So, how well does this actually work? On a given day there are about 5 million passengers riding the NY subway. We're told that the Transit Bureau has about 3,000 officers, so in principle, then, they can check anywhere between zero and 33% of the subway passengers. So, what's the marginal value of tasking another officer to search passengers?
If searches are conducted randomly, then on average each additional officer devoted to searching will increase the chance of detecting a terrorist by 480/5 million, or about 10-4. If we assume charitably that when terrorists are detected they just walk away rather than blowing themselves up (a line of people waiting to be searched makes a rather nice target). If we assume that about 100 people a year will be killed by subway bombings (to date nobody has been killed in NYC subway bombings and the London bombing only killed 56 people), then each police offer saves .01 lives, at a cost per life of about $10,000,000, near the top end of the standard estimates for statistical value of a human life.
Of course, this depends on some pretty charitable assumptions, namely:
- The rate of attempted attacks will be substantially higher
- People don't blow themselves up when detected.
- That people who are detected don't just come back later try again.
- That you can do a reasonable search in a minute. The TSA secondary screenings I've been on seem to take more like five.
- That the terrorists won't shift to some new target. Railway stations are good, but so are airports (outside the security perimeter), shopping malls, etc.
I'm not sure I believe any of these. And if you do, then you should be in favor of searching nearly everyone, since the cost/benefit numbers look the same for nearly any search fraction up to the point where the probability of a successful attack is so low that the terrorists just choose another target. I'm not sure exactly where this point is, but I expect you need to get above 25%. I'm extremely skeptical that a percent or so will get the job done.
Surely the concept of "random" searches is just a politically correct fig leaf to cover, what in practice will actually be "racial profiling" based searches, using skin colour and "religous" clothing etc. ?
Obviously this will do nothing to detect determined terrorists either, but the figures in your cost benefit analysis will be very different.

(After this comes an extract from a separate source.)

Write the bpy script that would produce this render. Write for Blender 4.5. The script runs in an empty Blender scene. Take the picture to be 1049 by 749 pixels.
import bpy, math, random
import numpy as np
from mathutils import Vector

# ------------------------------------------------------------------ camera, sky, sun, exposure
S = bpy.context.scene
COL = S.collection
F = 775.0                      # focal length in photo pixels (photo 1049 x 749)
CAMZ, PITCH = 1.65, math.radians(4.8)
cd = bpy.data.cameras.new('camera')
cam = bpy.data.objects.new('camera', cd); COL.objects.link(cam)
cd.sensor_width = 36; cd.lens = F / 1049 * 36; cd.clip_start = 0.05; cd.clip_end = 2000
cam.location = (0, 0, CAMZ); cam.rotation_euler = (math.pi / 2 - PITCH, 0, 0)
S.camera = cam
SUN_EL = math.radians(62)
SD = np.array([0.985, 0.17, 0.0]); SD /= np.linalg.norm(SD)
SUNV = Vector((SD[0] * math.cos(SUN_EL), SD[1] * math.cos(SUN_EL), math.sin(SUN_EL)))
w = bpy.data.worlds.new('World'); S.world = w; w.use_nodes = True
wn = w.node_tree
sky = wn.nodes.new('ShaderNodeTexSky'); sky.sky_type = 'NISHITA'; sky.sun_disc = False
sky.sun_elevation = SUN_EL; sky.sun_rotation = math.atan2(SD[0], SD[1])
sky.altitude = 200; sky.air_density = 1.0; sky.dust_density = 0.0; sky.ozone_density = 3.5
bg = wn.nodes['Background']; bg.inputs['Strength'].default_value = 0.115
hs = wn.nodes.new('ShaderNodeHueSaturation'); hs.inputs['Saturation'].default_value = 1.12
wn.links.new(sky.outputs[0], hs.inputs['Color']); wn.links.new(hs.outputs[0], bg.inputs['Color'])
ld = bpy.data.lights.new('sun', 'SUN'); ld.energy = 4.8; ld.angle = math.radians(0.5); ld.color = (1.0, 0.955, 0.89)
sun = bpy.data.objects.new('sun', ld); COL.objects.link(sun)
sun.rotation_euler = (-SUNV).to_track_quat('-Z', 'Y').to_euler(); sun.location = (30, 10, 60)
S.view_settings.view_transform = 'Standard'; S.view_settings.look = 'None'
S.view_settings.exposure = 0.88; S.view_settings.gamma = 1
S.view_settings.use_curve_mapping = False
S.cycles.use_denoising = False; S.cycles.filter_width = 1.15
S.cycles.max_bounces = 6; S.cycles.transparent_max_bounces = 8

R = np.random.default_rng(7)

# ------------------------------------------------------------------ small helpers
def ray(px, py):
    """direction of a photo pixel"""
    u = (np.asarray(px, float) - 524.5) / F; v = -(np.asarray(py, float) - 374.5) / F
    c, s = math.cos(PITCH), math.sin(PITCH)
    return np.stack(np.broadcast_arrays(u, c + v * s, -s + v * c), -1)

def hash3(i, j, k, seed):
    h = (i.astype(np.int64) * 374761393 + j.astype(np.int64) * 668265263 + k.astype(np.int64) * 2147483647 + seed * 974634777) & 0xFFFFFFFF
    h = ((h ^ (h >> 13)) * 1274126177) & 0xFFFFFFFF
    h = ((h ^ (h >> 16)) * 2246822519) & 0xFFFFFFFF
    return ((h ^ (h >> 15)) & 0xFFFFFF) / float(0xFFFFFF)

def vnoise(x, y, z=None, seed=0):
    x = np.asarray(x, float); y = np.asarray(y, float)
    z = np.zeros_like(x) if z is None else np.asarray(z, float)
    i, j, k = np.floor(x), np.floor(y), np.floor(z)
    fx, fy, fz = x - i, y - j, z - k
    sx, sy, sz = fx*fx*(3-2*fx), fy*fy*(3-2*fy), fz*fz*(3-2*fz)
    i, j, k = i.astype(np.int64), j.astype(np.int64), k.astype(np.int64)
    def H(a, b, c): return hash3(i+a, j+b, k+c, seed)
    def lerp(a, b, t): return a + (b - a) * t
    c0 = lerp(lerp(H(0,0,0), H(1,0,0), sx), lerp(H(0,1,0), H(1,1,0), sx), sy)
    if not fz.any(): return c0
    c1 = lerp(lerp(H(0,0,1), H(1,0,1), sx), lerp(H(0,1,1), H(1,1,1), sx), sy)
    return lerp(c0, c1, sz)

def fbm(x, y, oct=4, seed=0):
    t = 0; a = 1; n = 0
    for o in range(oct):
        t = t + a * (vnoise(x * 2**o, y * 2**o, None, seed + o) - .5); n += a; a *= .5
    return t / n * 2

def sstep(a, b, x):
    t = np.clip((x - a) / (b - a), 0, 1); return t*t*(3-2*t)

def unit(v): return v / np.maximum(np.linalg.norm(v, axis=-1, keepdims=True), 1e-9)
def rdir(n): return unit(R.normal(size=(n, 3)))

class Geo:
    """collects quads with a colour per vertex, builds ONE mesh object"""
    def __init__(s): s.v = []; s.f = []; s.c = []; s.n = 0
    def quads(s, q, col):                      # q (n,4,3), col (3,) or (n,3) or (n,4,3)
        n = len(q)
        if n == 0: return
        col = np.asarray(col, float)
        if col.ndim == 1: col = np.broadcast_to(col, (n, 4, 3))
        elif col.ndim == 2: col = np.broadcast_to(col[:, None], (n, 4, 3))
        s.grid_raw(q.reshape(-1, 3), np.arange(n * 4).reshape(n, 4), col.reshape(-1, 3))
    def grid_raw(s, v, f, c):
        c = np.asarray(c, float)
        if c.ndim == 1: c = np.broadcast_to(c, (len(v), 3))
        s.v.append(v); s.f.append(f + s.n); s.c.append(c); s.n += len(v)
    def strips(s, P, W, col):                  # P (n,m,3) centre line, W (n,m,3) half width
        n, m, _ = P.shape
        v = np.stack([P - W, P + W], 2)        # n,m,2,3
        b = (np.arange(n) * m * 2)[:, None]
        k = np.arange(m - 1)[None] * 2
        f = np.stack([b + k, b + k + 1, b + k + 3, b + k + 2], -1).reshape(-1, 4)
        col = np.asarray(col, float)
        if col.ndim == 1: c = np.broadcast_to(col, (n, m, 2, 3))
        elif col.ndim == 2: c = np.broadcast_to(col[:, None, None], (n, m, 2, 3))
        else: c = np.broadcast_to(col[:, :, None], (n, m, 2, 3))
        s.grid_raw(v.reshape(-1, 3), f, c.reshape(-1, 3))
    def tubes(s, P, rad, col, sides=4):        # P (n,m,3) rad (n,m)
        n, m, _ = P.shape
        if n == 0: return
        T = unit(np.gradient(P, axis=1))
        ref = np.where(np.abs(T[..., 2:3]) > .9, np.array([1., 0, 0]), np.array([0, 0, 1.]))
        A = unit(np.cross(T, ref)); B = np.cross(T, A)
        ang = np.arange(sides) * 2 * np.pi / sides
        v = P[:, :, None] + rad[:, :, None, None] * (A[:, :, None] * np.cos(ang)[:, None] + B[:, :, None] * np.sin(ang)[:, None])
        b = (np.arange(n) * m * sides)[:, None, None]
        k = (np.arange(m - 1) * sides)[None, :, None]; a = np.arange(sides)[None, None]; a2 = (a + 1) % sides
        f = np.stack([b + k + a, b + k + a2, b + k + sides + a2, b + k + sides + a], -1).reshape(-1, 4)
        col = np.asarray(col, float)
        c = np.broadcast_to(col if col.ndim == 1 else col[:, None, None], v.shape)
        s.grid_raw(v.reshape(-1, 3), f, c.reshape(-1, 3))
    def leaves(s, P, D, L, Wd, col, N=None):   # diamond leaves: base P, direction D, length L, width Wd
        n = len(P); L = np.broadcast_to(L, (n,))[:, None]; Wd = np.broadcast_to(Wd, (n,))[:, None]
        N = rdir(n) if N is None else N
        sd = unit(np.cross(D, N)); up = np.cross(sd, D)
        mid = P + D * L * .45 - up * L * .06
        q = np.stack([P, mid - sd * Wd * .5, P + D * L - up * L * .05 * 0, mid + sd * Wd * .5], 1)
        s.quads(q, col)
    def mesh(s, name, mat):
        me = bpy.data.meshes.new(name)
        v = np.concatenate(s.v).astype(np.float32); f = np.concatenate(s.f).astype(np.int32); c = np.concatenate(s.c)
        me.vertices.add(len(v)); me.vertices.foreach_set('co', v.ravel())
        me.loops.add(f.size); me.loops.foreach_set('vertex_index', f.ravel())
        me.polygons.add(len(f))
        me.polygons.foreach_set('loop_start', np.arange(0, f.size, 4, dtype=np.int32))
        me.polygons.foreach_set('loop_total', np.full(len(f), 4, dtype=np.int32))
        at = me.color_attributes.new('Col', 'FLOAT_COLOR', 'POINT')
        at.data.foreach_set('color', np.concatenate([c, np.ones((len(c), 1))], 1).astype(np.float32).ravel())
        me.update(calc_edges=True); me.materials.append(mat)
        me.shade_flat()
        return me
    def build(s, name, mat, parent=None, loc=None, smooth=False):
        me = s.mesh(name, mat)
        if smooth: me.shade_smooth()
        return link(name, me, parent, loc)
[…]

Why assume that every terrorist attacking the public transport system will be a "suicide bomber" ? The bombs in Madrid last year, and the Tokyo sarin gas attack were not "suicide" attacks per se.
I don't assume that every future attack will necessarily be a suicide attack. However, if a significant fraction are suicide attacks or at least potential suicide attacks--willing to die in execution if necessary--than the value of searches declines dramatically.
I'm curious how the increased terror from a well-coordinated team attack might alter this analysis.
If there's some increased terror from ensuring that a bunch of bombs all go off within, say, 30 seconds throughout one main area, and then a second attack happens a few minutes later in the same zone -- maybe because you disrupt traffic and possibly hit the emergency responders -- then catching any one attacker might have value well beyond the one bomber deterred. The one you catch is both a signal that there may be others (and if you have to guess, you can guess they are most likely spreading out in a zone centered on the one you caught) and of course a potential source of other valuable information. This can trigger an immediate early response.
The problem is, you DON'T catch the attacker. All he does is say "No, bye", and walks out and in another enterance.
Likewise, if you profile, the suspects counter-profile: Baseball caps, a NYC sweat shirt, trim the beard really close (you can get clippers rather than a razor and you don't offend your god when you shave.) Hey, isn't that what the london bombers did?
Now if you are a cold Brazilian electrician (70 degrees is pretty cold if you are from Brazil), watch out: plainclothes cops will start chasing you and when you fall, shoot you in the head.
The news reports I heard said that you could refuse the search, but they'd turn you away from the subway station if you did. Kinda makes your whole analysis moot, eh?
Not really, no. See point (3) above.
Subay stations, especially in Manhattan, are VERY close together, and have multiple enterances with multiple people. There is NOTHING which prevents said bomber from saying "Bye" and then entering at another enterance or station.
Frankly, if the @#)$(*@#)$*s tried to search my bags in NYC, I'd do that myself. I hate stupid security.
Re: "The problem is, you DON'T catch the attacker. All he does is say 'No, bye', and walks out and in another enterance."
OK, yes. But if he or she is working as a part of a team, do you get some benefit out of throwing their timing off? Maybe not a lot, but also maybe better than nothing.
I suspect there's a short-term benefit to any new security measure, against an attacker that has carefully planned out the attack, and that has to be extremely careful about communications to keep the benefits of their cell structure. Anything that changes the defenses may delay an attack for awhile.
Now, this probably doesn't actually prevent many attacks, so I doubt it's worth all the cost. But I think this is a benefit.